Nord Stream 2 gasoduct continues
The Russian-flagged Fortuna pipelayer, already sanctioned by Washington in January, resumed construction in Danish waters on Monday after a weeklong pause caused by bad weather. Construction on the project formally resumed on 6 February after a year-long pause.
The $10.5 billion energy infrastructure project, which promises to bring as much as 55 billion cubic meters of pipeline gas per year to Germany via the bottom of the Baltic Sea (doubling the capacity of the Nord Stream network), is over 95 percent complete, with about 148 km left to build.
Congress authorised Biden to slap sanctions on companies involved in the project via two packages of legislation tied to the 2020 and 2021 National Defence Authorisation Acts. The White House has yet to do so despite growing pressure by lawmakers.

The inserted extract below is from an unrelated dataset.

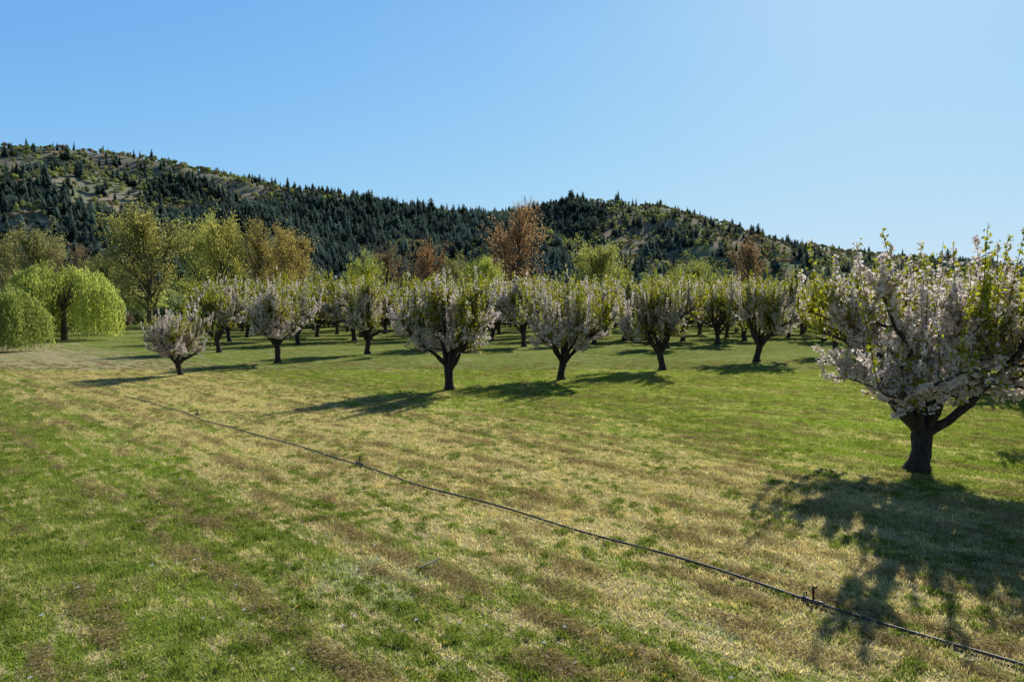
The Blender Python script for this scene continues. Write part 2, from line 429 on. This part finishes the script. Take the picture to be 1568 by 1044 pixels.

Last week, a bipartisan group of congressmen and women wrote Biden a letter urging him to ‘fully implement’ sanctions to “stop” Nord Stream 2, claiming it would become a “potent new geopolitical tool for Russia,” “tie Western Europe to Russian gas…for the next 40 years,” and threaten NATO. Lawmakers did not elaborate on what danger the infrastructure could pose to the alliance, with Russian energy pipelines to Europe going back to the Cold War era.
On Sunday,
Handelsblatt reported, citing officials and sources in
government circles, that direct German-US negotiations on Nord Stream 2 have
yet to begin because key positions in Washington have yet to be filled.
Last week, Spiegel reported that German and US officials would discuss a “strategic package” of measures to satiate US concerns over the project, including the construction of LNG terminals in Germany, and a “shut off mechanism” to automatically cut off Russian gas flowing through Nord Stream 2 in case of “violations of international law or human rights” by Moscow.
On Monday, Bundestag Economic Affairs and Energy Committee head Klaus Ernst rejected the idea of a “shut off mechanism,” telling Sputnik that the idea was unacceptable to Germany and the European Union, since it “would tie gas deliveries to the EU with the supply of gas to Ukraine.